Parameterized Quantum Circuits (PQC) have obtained increasing popularity thanks to their great potential for near-term Noisy Intermediate-Scale Quantum (NISQ) computers. Achieving quantum advantages usually requires a large number of qubits and quantum circuits with enough capacity. However, limited coherence time and massive quantum noises severely constrain the size of quantum circuits that can be executed reliably on real machines. To address these two pain points, we propose QuantumSEA, an in-time sparse exploration for noise-adaptive quantum circuits, aiming to achieve two key objectives: (1) implicit circuits capacity during training - by dynamically exploring the circuit's sparse connectivity and sticking a fixed small number of quantum gates throughout the training which satisfies the coherence time and enjoy light noises, enabling feasible executions on real quantum devices; (2) noise robustness - by jointly optimizing the topology and parameters of quantum circuits under real device noise models. In each update step of sparsity, we leverage the moving average of historical gradients to grow necessary gates and utilize salience-based pruning to eliminate insignificant gates. Extensive experiments are conducted with 7 Quantum Machine Learning (QML) and Variational Quantum Eigensolver (VQE) benchmarks on 6 simulated or real quantum computers, where QuantumSEA consistently surpasses noise-aware search, human-designed, and randomly generated quantum circuit baselines by a clear performance margin. For example, even in the most challenging on-chip training regime, our method establishes state-of-the-art results with only half the number of quantum gates and ~2x time saving of circuit executions. Codes are available at https://github.com/VITA-Group/QuantumSEA.

Figures (10)

• Figure 1: Overview of method comparisons. Both neural architecture search and pruning maintain dense circuits during training and produce their sparse variants in the end. And their training suffers from massive decoherence and operation noises due to excess quantum gates. Our proposal enables the circuit design from sparse to sparse, which only deals with a small portion of quantum gates at each training iteration.
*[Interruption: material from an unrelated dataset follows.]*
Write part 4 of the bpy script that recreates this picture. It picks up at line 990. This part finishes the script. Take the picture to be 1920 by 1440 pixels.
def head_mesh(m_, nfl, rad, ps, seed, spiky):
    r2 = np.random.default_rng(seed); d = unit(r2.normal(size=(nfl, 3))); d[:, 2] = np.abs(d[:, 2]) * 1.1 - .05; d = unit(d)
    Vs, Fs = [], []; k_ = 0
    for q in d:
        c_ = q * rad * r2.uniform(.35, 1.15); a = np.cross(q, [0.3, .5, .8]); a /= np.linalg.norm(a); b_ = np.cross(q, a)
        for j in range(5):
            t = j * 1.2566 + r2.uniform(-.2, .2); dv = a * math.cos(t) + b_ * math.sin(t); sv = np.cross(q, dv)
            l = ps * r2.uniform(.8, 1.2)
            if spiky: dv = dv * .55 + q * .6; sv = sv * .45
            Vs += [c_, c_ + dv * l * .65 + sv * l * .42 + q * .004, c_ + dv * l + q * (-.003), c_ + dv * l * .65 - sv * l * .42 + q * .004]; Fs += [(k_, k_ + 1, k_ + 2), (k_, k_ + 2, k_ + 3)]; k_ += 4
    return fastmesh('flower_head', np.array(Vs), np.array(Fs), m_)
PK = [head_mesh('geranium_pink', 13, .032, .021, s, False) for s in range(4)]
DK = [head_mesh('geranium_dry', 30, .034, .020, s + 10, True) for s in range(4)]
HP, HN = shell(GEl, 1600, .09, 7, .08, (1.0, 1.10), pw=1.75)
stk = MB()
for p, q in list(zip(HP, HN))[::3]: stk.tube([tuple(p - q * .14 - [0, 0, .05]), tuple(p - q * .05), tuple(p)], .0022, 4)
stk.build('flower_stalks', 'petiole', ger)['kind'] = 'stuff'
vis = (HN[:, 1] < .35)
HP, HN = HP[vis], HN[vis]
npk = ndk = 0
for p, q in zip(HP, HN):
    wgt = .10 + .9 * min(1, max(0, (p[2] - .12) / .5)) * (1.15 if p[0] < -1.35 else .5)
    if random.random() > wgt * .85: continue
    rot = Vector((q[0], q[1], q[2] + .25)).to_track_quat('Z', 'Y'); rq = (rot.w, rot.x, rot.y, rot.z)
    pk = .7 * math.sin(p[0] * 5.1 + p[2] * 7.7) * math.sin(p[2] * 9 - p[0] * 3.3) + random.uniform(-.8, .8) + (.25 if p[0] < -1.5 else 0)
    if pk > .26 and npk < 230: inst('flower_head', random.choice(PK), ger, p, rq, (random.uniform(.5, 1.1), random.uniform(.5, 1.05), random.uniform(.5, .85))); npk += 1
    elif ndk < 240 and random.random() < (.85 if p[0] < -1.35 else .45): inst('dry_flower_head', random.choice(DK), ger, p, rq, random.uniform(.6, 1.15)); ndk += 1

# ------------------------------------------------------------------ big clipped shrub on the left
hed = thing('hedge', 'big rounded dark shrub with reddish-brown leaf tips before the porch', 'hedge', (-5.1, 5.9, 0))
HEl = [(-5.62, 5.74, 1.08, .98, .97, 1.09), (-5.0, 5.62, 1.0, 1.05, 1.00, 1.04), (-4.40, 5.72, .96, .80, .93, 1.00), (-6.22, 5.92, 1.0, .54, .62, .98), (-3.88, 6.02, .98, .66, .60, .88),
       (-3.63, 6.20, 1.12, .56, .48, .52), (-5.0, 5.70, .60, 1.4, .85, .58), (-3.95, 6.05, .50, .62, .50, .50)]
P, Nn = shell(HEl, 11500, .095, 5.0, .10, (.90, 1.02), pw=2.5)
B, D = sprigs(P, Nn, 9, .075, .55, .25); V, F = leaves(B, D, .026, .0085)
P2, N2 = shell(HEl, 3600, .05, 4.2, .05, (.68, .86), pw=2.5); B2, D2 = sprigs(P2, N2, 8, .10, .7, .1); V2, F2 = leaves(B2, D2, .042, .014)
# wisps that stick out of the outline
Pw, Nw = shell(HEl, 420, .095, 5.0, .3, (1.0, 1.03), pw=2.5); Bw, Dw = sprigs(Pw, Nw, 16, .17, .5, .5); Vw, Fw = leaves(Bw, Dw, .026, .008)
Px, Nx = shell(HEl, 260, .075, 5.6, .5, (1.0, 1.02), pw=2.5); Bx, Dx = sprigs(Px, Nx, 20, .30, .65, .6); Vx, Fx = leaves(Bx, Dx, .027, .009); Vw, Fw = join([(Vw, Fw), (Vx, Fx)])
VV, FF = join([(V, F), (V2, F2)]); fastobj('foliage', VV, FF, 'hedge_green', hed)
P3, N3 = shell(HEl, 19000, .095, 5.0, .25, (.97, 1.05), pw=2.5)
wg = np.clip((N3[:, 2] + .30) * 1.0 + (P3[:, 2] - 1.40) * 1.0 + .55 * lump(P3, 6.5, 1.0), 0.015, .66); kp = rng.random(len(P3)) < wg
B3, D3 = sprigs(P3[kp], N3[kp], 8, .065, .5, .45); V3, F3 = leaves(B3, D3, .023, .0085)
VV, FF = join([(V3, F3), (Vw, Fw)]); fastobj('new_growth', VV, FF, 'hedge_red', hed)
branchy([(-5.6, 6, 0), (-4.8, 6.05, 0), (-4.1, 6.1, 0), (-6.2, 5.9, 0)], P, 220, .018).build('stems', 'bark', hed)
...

• Figure 2: (Left and Middle) Real QC testing accuracy (%) over the number of parameters in quantum circuits. Evaluations are conducted on IBMQ-Santiago with RXYZ and MNIST-2. The accuracy of conventionally designed circuits is quickly saturated and then degraded. Our QuantumSEA outperforms other approaches in quantum noise mitigation, allowing larger circuit capacity and superior accuracy. (Right) Real QC testing accuracy (%) over the training time of quantum circuits, i.e., RXYZ) on IBMQ-Santiago.
• Figure 3: The overview of QuantumSEA. The upper figure demonstrates the in-time sparse exploration of quantum circuits. Specifically, it first trains sparse circuit for $\Delta\mathrm{T}$ iterations, then leverages prune-and-grow strategies to explore the crucial sparse topology, repeating until convergence. Both weight and topology updates are aware of real QC noises. The bottom figure presents an example sparse circuit for QML tasks, which consists of data encoder, trainable quantum layers, and the measurement layer.
• Figure 4: Example quantum circuits for VQE tasks.
• Figure 5: Real QC testing accuracy (%) over the number of parameters in quantum circuits. Evaluation are conducted on IBMQ-Santiago with configurations of {(IBMQ Basis, MNIST-2), (ZX+XX, Fashion-MNIST-2), (ZZ+RY, MNIST-4)} and real noise models wang2021quantumnas.